I was thinking this morning, that it would be quite typical for Caronto to forget about bikes in the event of a TTC strike. But this is pleasant news, though it seems too fricking obvious that maybe if we had a bike route that actually paralleled the Bloor/Danforth subway with its massive ridership, this would actually be of true assistance with complementing existing habits of travel and life.
But hey, go out of your way by 1.5km for bike safety – that’s how we do it and it’s only possibly a transit strike, and we wouldn’t want much to do with options to lousy service, peak oil or climate change….
Watch out for the craters on the south side of Bloor starting c. Bedford to east of Sherbourne. Expect to have some near-misses by the cartillery, if it’s not too crowded.
I don’t understand what the bicycle news means; new bike lanes on Dundas, etc.? That sounds unlikely so I must be misunderstanding.
Mr. Ford’s behaviour is gross and embarrassing… so tempting to forget and ignore. But this is what we absolutely must not do.
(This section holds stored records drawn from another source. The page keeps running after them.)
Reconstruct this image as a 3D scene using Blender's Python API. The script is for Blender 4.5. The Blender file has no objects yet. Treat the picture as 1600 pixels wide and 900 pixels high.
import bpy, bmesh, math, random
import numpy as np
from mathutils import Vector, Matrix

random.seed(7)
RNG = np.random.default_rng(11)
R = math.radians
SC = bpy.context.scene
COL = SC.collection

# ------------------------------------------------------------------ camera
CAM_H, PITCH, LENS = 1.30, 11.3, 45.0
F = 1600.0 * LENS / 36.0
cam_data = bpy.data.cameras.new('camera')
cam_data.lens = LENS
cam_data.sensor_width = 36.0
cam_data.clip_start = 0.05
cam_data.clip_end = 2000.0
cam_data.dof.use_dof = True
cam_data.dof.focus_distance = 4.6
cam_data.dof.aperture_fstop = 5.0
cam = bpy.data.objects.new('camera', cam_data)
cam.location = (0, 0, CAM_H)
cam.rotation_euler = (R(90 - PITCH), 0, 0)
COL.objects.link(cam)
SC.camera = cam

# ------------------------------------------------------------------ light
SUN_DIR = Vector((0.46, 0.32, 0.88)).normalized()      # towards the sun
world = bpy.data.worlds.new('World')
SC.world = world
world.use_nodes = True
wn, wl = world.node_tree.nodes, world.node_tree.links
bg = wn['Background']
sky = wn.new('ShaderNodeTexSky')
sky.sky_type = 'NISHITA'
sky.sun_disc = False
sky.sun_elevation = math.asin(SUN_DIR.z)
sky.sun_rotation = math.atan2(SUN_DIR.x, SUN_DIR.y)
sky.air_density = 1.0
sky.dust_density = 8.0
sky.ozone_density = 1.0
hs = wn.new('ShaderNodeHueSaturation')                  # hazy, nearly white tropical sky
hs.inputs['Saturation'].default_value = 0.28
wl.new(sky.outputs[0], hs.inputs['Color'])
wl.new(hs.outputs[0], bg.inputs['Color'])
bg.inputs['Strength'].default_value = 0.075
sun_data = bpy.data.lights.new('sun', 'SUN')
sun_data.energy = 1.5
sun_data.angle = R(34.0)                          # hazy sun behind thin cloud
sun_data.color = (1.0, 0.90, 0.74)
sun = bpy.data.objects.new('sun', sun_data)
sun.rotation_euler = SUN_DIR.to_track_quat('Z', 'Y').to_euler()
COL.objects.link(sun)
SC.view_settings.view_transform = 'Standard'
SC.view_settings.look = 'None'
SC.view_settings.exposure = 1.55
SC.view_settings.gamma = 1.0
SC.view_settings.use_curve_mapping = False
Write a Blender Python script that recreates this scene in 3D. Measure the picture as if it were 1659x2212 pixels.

When he mucks about the city, targeting ethnic groups with bigoted, racist remarks, when he curses tourists at sporting events, when he muddies factual debates with petty, childish attacks, it’s not just his own goodname that’s drug through the mud.
In those moments our collective estimation of city council is taken down a notch. We resign ourselves to that classic Toronto mediocrity. We believe councillors can do no more than he, and that we deserve such grossness.
Enough of this farce, this travesty of uncivil governance!
It’s time for the City of Toronto act to allow us to put a space on every ballot for an ostracism vote. Each voter may write, if they wish, the name of a councillor they want barred from office for 10 years. If any one councillor gets over 50,000 ostracism votes from around the city, they do not get elected, even if they came first in their ward; the council seat would go to the candidate with the next most votes. Or you could have a run-off vote in that one riding in the event of ostracism.
If the voters of Mr. Ford’s riding are unfortunate enough to vote him in again next time (which they surely will), at least the rest of the city could veto it. And if 50,000 voters can’t be found who want his farcical tenure ended, then let the matter be put to rest, let him serve on council, and let’s accept him as truly emblematic of our civic culture.
And then, truly, he need not apologize for his grossness anymore.
“It’s time for the City of Toronto act to allow us to put a space on every ballot for an ostracism vote” . . .
[comment by Cleisthenes]
Perhaps, we should have a ballot where we indicate our first, second and third choices for public officers. This is how it’s done in Australia in the federal elections. So, could it be done locally?